Task statement » Write the material out again in full, exactly.
— BEGIN —
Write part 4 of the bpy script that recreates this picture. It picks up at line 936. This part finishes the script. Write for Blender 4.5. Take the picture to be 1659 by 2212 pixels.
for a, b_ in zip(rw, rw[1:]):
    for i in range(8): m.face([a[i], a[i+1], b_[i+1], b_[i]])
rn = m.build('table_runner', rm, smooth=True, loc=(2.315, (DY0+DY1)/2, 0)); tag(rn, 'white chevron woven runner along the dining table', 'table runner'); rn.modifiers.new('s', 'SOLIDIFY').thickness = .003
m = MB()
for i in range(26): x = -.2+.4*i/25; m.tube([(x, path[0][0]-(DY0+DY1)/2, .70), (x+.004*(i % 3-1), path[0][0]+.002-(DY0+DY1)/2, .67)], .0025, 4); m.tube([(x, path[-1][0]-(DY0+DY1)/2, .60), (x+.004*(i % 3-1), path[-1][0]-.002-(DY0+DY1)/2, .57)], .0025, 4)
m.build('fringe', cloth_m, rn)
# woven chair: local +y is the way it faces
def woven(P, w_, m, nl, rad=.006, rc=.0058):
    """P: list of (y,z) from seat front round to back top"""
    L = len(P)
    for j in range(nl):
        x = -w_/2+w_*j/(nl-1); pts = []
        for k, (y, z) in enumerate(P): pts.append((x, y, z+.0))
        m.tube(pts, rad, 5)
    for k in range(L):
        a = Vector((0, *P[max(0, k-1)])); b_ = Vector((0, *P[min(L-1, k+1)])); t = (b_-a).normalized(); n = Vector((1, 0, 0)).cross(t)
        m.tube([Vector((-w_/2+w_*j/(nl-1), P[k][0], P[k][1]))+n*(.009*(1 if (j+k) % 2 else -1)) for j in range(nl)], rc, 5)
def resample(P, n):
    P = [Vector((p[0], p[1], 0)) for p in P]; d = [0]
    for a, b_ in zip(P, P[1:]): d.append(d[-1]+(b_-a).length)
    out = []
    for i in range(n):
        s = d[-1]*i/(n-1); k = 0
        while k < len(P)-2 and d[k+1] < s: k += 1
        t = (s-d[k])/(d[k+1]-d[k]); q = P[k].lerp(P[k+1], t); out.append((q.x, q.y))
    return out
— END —
Written solution »
Write part 4 of the bpy script that recreates this picture. It picks up at line 936. This part finishes the script. Write for Blender 4.5. Take the picture to be 1659 by 2212 pixels.
for a, b_ in zip(rw, rw[1:]):
    for i in range(8): m.face([a[i], a[i+1], b_[i+1], b_[i]])
rn = m.build('table_runner', rm, smooth=True, loc=(2.315, (DY0+DY1)/2, 0)); tag(rn, 'white chevron woven runner along the dining table', 'table runner'); rn.modifiers.new('s', 'SOLIDIFY').thickness = .003
m = MB()
for i in range(26): x = -.2+.4*i/25; m.tube([(x, path[0][0]-(DY0+DY1)/2, .70), (x+.004*(i % 3-1), path[0][0]+.002-(DY0+DY1)/2, .67)], .0025, 4); m.tube([(x, path[-1][0]-(DY0+DY1)/2, .60), (x+.004*(i % 3-1), path[-1][0]-.002-(DY0+DY1)/2, .57)], .0025, 4)
m.build('fringe', cloth_m, rn)
# woven chair: local +y is the way it faces
def woven(P, w_, m, nl, rad=.006, rc=.0058):
    """P: list of (y,z) from seat front round to back top"""
    L = len(P)
    for j in range(nl):
        x = -w_/2+w_*j/(nl-1); pts = []
        for k, (y, z) in enumerate(P): pts.append((x, y, z+.0))
        m.tube(pts, rad, 5)
    for k in range(L):
        a = Vector((0, *P[max(0, k-1)])); b_ = Vector((0, *P[min(L-1, k+1)])); t = (b_-a).normalized(); n = Vector((1, 0, 0)).cross(t)
        m.tube([Vector((-w_/2+w_*j/(nl-1), P[k][0], P[k][1]))+n*(.009*(1 if (j+k) % 2 else -1)) for j in range(nl)], rc, 5)
def resample(P, n):
    P = [Vector((p[0], p[1], 0)) for p in P]; d = [0]
    for a, b_ in zip(P, P[1:]): d.append(d[-1]+(b_-a).length)
    out = []
    for i in range(n):
        s = d[-1]*i/(n-1); k = 0
        while k < len(P)-2 and d[k+1] < s: k += 1
        t = (s-d[k])/(d[k+1]-d[k]); q = P[k].lerp(P[k+1], t); out.append((q.x, q.y))
    return out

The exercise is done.